Daily Tribune (Philippines)

BoP hits $196M by Feb. — BSP

‘The BoP deficit in February 2024 reflected outflows arising mainly from the national government’s payments of its foreign currency debt obligation­s’

- KATHRYN JOSE

The balance of payments or BOP posted a deficit of $196 million in February.

In a report, the Bangko Sentral ng Pilipinas said the deficit last month was lower than the $895-million deficit recorded in February last year.

“The BoP deficit in February 2024 reflected outflows arising mainly from the national government’s payments of its foreign currency debt obligation­s,” the central bank said.

The BoP is a summary of the economic transactio­ns of a country with the rest of the world for a specific period.

The overall position can be in surplus, deficit, or balance.

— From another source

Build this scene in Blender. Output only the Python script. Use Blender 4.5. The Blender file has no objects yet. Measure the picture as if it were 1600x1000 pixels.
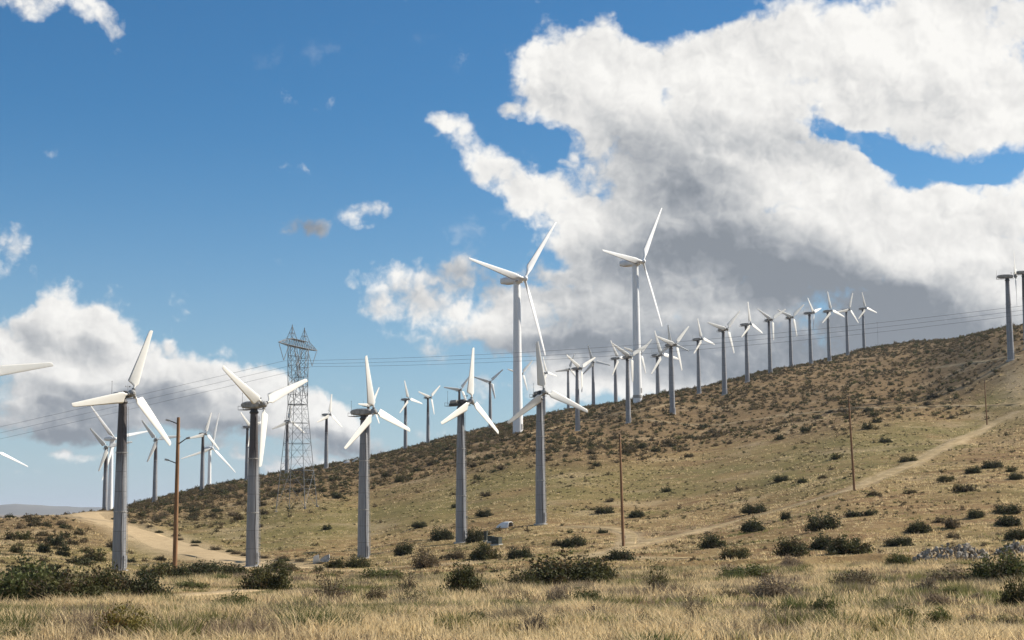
import bpy, bmesh, math, random
import numpy as np
from mathutils import Vector, Matrix, Euler

random.seed(7)
rng = np.random.default_rng(7)
SC = bpy.context.scene
COL = SC.collection

# ------------------------------------------------------------------ camera
PITCH, ROLL, FPX = math.radians(7.0), math.radians(0.43), 2400.0
cam_data = bpy.data.cameras.new('camera')
cam_data.sensor_width = 36.0
cam_data.lens = 36.0 * FPX / 1600.0
cam_data.clip_start, cam_data.clip_end = 0.1, 120000.0
cam = bpy.data.objects.new('camera', cam_data)
COL.objects.link(cam)
_f = np.array([0, math.cos(PITCH), math.sin(PITCH)])
_u0 = np.array([0, -math.sin(PITCH), math.cos(PITCH)])
_r0 = np.array([1.0, 0, 0])
CU = math.cos(ROLL) * _u0 + math.sin(ROLL) * _r0
CR = math.cos(ROLL) * _r0 - math.sin(ROLL) * _u0
CF = _f
cam.matrix_world = Matrix(((CR[0], CU[0], -CF[0], 0), (CR[1], CU[1], -CF[1], 0),
                           (CR[2], CU[2], -CF[2], 0), (0, 0, 0, 1)))
SC.camera = cam


def proj(x, y, z):
    a = x * CR[0] + y * CR[1] + z * CR[2]
    b = x * CU[0] + y * CU[1] + z * CU[2]
    c = np.maximum(x * CF[0] + y * CF[1] + z * CF[2], 1e-6)
    return 800 + FPX * a / c, 500 - FPX * b / c


def ray(px, py):
    """direction through a photograph point, scaled to one metre of forward distance"""
    d = (px - 800) / FPX * CR + (500 - py) / FPX * CU + CF
    return d / d[1]


# ------------------------------------------------------------------ exposure, sun, sky
SC.view_settings.view_transform = 'Standard'
SC.view_settings.look = 'None'
SC.view_settings.gamma = 1.0
SC.view_settings.exposure = 0.55
SC.view_settings.use_curve_mapping = False
SC.render.film_transparent = False
SC.cycles.max_bounces = 6
SC.cycles.transparent_max_bounces = 8
SC.cycles.use_denoising = True

SUN_AZ, SUN_EL = math.radians(73.0), math.radians(34.0)     # clockwise from the view direction; right, a little beyond
SUN = Vector((math.sin(SUN_AZ) * math.cos(SUN_EL), math.cos(SUN_AZ) * math.cos(SUN_EL), math.sin(SUN_EL)))
sl = bpy.data.lights.new('sun', 'SUN')
sl.energy, sl.angle, sl.color = 5.0, math.radians(0.55), (1.0, 0.93, 0.82)
sun = bpy.data.objects.new('sun', sl)
COL.objects.link(sun)
sun.rotation_euler = SUN.to_track_quat('Z', 'Y').to_euler()
sun.location = (0, 0, 300)

W = bpy.data.worlds.new('World')
SC.world = W
W.use_nodes = True
W.cycles.sampling_method = 'MANUAL'
W.cycles.sample_map_resolution = 256
NT = W.node_tree
NT.nodes.clear()


class G:
    """small helper for writing node graphs"""
    def __init__(s, nt):
        s.nt = nt

    def n(s, kind, **kw):
        nd = s.nt.nodes.new(kind)
        for k, v in kw.items():
            setattr(nd, k, v)
        return nd

    def put(s, sock, v):
        if isinstance(v, bpy.types.NodeSocket):
            s.nt.links.new(v, sock)
        elif v is not None:
            sock.default_value = v

    def m(s, op, a, b=None, c=None, clamp=False):
        nd = s.n('ShaderNodeMath', operation=op, use_clamp=clamp)
        for i, v in enumerate((a, b, c)):
            if v is not None:
                s.put(nd.inputs[i], v)
        return nd.outputs[0]

    def v(s, op, a, b=None, scale=None):
        nd = s.n('ShaderNodeVectorMath', operation=op)
        s.put(nd.inputs[0], a)
        if b is not None:
            s.put(nd.inputs[1], b)
        if scale is not None:
            s.put(nd.inputs['Scale'], scale)
        return nd.outputs['Value'] if op in ('DOT_PRODUCT', 'LENGTH', 'DISTANCE') else nd.outputs[0]

    def noise(s, vec, scale, detail=4.0, rough=0.55, dist=0.0, out='Fac', lac=2.0):
        nd = s.n('ShaderNodeTexNoise', noise_dimensions='3D')
        if vec is not None:
            s.put(nd.inputs['Vector'], vec)
        nd.inputs['Scale'].default_value = scale
        nd.inputs['Detail'].default_value = detail
        nd.inputs['Roughness'].default_value = rough
        nd.inputs['Lacunarity'].default_value = lac
        nd.inputs['Distortion'].default_value = dist
        return nd.outputs[out]

    def voro(s, vec, scale, detail=0.0, rough=0.5, feature='F1', out='Distance'):
        nd = s.n('ShaderNodeTexVoronoi', feature=feature)
        s.put(nd.inputs['Vector'], vec)
        nd.inputs['Scale'].default_value = scale
        nd.inputs['Detail'].default_value = detail
        nd.inputs['Roughness'].default_value = rough
        return nd.outputs[out]

    def ramp(s, x, lo, hi, a=0.0, b=1.0, smooth=True):
        nd = s.n('ShaderNodeMapRange', interpolation_type='SMOOTHSTEP' if smooth else 'LINEAR')
        s.put(nd.inputs['Value'], x)
        for k, v in (('From Min', lo), ('From Max', hi), ('To Min', a), ('To Max', b)):
            s.put(nd.inputs[k], v)
        return nd.outputs['Result']

    def mix(s, f, a, b, blend='MIX'):
        nd = s.n('ShaderNodeMix', data_type='RGBA', blend_type=blend)
        s.put(nd.inputs[0], f)
        for sock, v in ((nd.inputs[6], a), (nd.inputs[7], b)):
            if isinstance(v, tuple) and len(v) == 3:
                v = v + (1.0,)
            s.put(sock, v)
        return nd.outputs[2]


SKY_TINT = (0.74, 0.97, 1.06)
HORIZON_AIR = (4.8, 5.9, 7.0)


def build_world():
    g = G(NT)
    sky = g.n('ShaderNodeTexSky', sky_type='NISHITA')
    sky.sun_disc = False
    sky.sun_elevation, sky.sun_rotation = SUN_EL, SUN_AZ
    sky.altitude, sky.air_density, sky.dust_density, sky.ozone_density = 300, 1.0, 0.3, 4.0
    d = g.n('ShaderNodeTexCoord').outputs['Generated']
    sp = g.n('ShaderNodeSeparateXYZ')
    g.put(sp.inputs[0], d)
    x, y, z = sp.outputs
    yy = g.m('MAXIMUM', y, 0.06)
    cb = g.n('ShaderNodeCombineXYZ')
    g.put(cb.inputs[0], g.m('DIVIDE', x, yy))
    g.put(cb.inputs[1], g.m('DIVIDE', z, yy))
    p0 = cb.outputs[0]
    # uneven outlines: the cloud positions are pushed about by two sizes of noise
    w1 = g.v('SUBTRACT', g.noise(d, 11.0, 2.0, 0.5, out='Color'), (0.5, 0.5, 0.5))
    w2 = g.v('SUBTRACT', g.noise(d, 42.0, 3.0, 0.6, out='Color'), (0.5, 0.5, 0.5))
    p = g.v('ADD', p0, g.v('SCALE', w1, scale=0.034))
    p = g.v('ADD', p, g.v('SCALE', w2, scale=0.016))

    frames = {}

    def frame(rot):
        """the cloud coordinates turned by a few fixed angles (cheaper than one mapping per cloud)"""
        if rot not in frames:
            t = math.radians(rot)
            c2 = g.n('ShaderNodeCombineXYZ')
            g.put(c2.inputs[0], g.v('DOT_PRODUCT', p, (math.cos(t), -math.sin(t), 0)))
            g.put(c2.inputs[1], g.v('DOT_PRODUCT', p, (math.sin(t), math.cos(t), 0)))
            frames[rot] = (c2.outputs[0], t)
        return frames[rot]

    def blobs(items):
        acc = None
        for (cx, cy, rx, ry, rot, wt) in items:
            c = ray(cx, cy)
            f, t = frame(round(rot / 10) * 10)
            ox = c[0] * math.cos(t) - c[2] * math.sin(t)
            oy = c[0] * math.sin(t) + c[2] * math.cos(t)
            sx, sy = FPX / (1.35 * rx), FPX / (1.35 * ry)
            nd = g.n('ShaderNodeVectorMath', operation='MULTIPLY_ADD')
            g.put(nd.inputs[0], f)
            nd.inputs[1].default_value = (sx, sy, 0)
            nd.inputs[2].default_value = (-ox * sx, -oy * sy, 0)
            q = nd.outputs[0]
            b = g.m('SUBTRACT', 1.0, g.v('DOT_PRODUCT', q, q), clamp=True)
            acc = g.m('MULTIPLY', b, wt) if acc is None else g.m('MULTIPLY_ADD', b, wt, acc)
        return acc

    body = blobs(CLOUDS)
    holes = blobs(HOLES)
    dark = blobs(DARKS)
    thin = blobs(THIN)
    # outside the frame: fair-weather cloud of the same kind, about half the sky
    front = g.m('MULTIPLY', g.ramp(g.m('ABSOLUTE', g.m('DIVIDE', x, yy)), 0.36, 0.48, 1, 0),
                g.ramp(g.m('DIVIDE', z, yy), 0.36, 0.46, 1, 0))
    gen = g.ramp(g.noise(d, 2.6, 3.0, 0.5), 0.47, 0.62)
    gen = g.m('MULTIPLY', gen, g.m('SUBTRACT', 1.0, front))
    gen = g.m('MULTIPLY', gen, g.ramp(z, -0.02, 0.03))
    B = g.m('ADD', g.m('MINIMUM', body, 1.7), gen)
    B = g.m('SUBTRACT', B, holes)

    wv = g.v('SUBTRACT', g.noise(d, 40.0, 3.0, 0.6, out='Color'), (0.5, 0.5, 0.5))

    def billow(off, det):
        q = d if off is None else g.v('ADD', d, off)
        n1 = g.noise(q, 17.0, det, 0.55)
        n2 = g.voro(g.v('ADD', q, g.v('SCALE', wv, scale=0.03)), 30.0, 3.0, 0.55)
        return g.m('MULTIPLY_ADD', n2, -0.34, g.m('MULTIPLY_ADD', n1, 0.8, 0.16))
    sd = Vector((0.75, 0.05, 0.66))
    n0 = billow(None, 9.0)
    na = billow(tuple(sd * 0.005), 5.0)
    st = g.v('MULTIPLY', p0, (1.0, 1.45, 1.0))
    nc = g.m('MULTIPLY_ADD', g.voro(g.v('ADD', st, g.v('SCALE', wv, scale=0.03)), 13.0, 2.0, 0.5), -0.35, g.m('MULTIPLY_ADD', g.noise(st, 9.0, 4.0, 0.5), 0.8, 0.24))
    nb = g.noise(g.v('ADD', st, (0.012, 0.024, 0)), 11.0, 3.0, 0.48)
    nd_ = g.noise(st, 11.0, 3.0, 0.48)
    fine = g.noise(d, 120.0, 6.0, 0.68)
    D = g.m('ADD', B, g.m('MULTIPLY', g.m('SUBTRACT', n0, 0.335), 2.6))
    D = g.m('ADD', D, g.m('MULTIPLY', g.m('SUBTRACT', fine, 0.5), 0.75))
    D = g.m('SUBTRACT', D, g.m('MULTIPLY', g.m('SUBTRACT', 1.0, B, clamp=True), 0.16))
    alpha = g.ramp(D, 0.12, 0.92)
    # wispy cloud: thin and soft
    ta = g.m('MULTIPLY', thin, g.ramp(n0, 0.25, 0.55))
    dark = g.m('DIVIDE', dark, g.m('MULTIPLY_ADD', dark, 0.55, 1.0))
    # relief: what faces the sun is bright
    rel = g.m('ADD', g.m('MULTIPLY', g.m('SUBTRACT', n0, na), 0.85), g.m('MULTIPLY', g.m('SUBTRACT', nd_, nb), 0.65))
    thick = g.ramp(D, 0.6, 1.6)
    lum = g.m('ADD', 0.93, rel)
    lum = g.m('SUBTRACT', lum, g.m('MULTIPLY', dark, g.m('MULTIPLY_ADD', nc, 1.7, 0.68)))
    lum = g.m('SUBTRACT', lum, g.m('MULTIPLY', thick, 0.05))
    lum = g.m('SUBTRACT', lum, g.m('MULTIPLY', g.m('MULTIPLY', gen, thick), 0.25))
    lum = g.m('MINIMUM', g.m('MAXIMUM', lum, 0.26), 1.0)
    cr = g.n('ShaderNodeValToRGB')
    g.put(cr.inputs[0], lum)
    e = cr.color_ramp.elements
    e[0].position, e[0].color = 0.2, (0.215, 0.245, 0.285, 1)
    e[1].position, e[1].color = 1.0, (1.0, 0.985, 0.95, 1)
    for pos, c in ((0.40, (0.36, 0.385, 0.42, 1)), (0.62, (0.60, 0.61, 0.62, 1)), (0.82, (0.84, 0.83, 0.81, 1))):
        k = e.new(pos)
        k.color = c
    b1 = g.n('ShaderNodeBackground')
    hs = g.n('ShaderNodeHueSaturation')
    hs.inputs['Saturation'].default_value = 1.12
    g.put(hs.inputs['Color'], g.mix(1.0, sky.outputs[0], SKY_TINT, 'MULTIPLY'))
    air = g.ramp(z, -0.01, 0.27, 0.93, 0.0, smooth=False)
    g.put(b1.inputs[0], g.mix(g.m('MULTIPLY', air, air), hs.outputs[0], HORIZON_AIR))
    b1.inputs[1].default_value = 0.068
    b2 = g.n('ShaderNodeBackground')
    g.put(b2.inputs[0], cr.outputs[0])
    b2.inputs[1].default_value = 0.665
    mx = g.n('ShaderNodeMixShader')
    a = g.m('MAXIMUM', alpha, g.m('MULTIPLY', ta, 0.75))
    a = g.m('MULTIPLY', a, g.ramp(z, -0.004, 0.018, 0.35, 1.0))
    g.put(mx.inputs[0], a)
    NT.links.new(b1.outputs[0], mx.inputs[1])
    NT.links.new(b2.outputs[0], mx.inputs[2])
    out = g.n('ShaderNodeOutputWorld')
    NT.links.new(mx.outputs[0], out.inputs[0])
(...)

For the first two months of the year, the BoP level was at USD936-million deficit, a reversal from the $2.2-billion surplus recorded in the same period last year.

Repayments of loans up

“Based on preliminar­y data, this cumulative BoP deficit reflected mainly the continued trade in goods deficit coupled with the government’s net repayments of its foreign loans,” the BSP said.

The BoP position reflects a decrease in the final gross internatio­nal reserves level to USD102 billion as of end-February 2024 from USD103.3 billion as of end-January 2024.

The BSP, however, said the latest GIR level represents a more-than-adequate external liquidity buffer equivalent to 7.5 months’ worth of imports of goods and payments of services and primary income.

It is also about six times the country’s short-term external debt based on original maturity and 3.6 times based on residual maturity.

“The latest BoP and GIR data could have also been supported by the continued growth in the country’s structural US dollar inflows, such as OFW remittance­s, BPO revenues, exports, foreign investment­s, foreign tourism revenues, POGO revenues, among others,” Rizal Commercial Banking Corp. chief economist Michael Ricafort said in a comment.

Ricafort said in the coming months, the BoP data could improve, which could also lead to better GIR data.

He said this would be partly due to the proceeds of the national government’s foreign currency-denominate­d borrowings from both commercial sources, as well as from official developmen­t assistance and other multilater­al sources.

Ricafort said the continued growth in overseas Filipino remittance­s, net foreign direct investment­s, and narrowing trade deficit could also help improve the BoP position.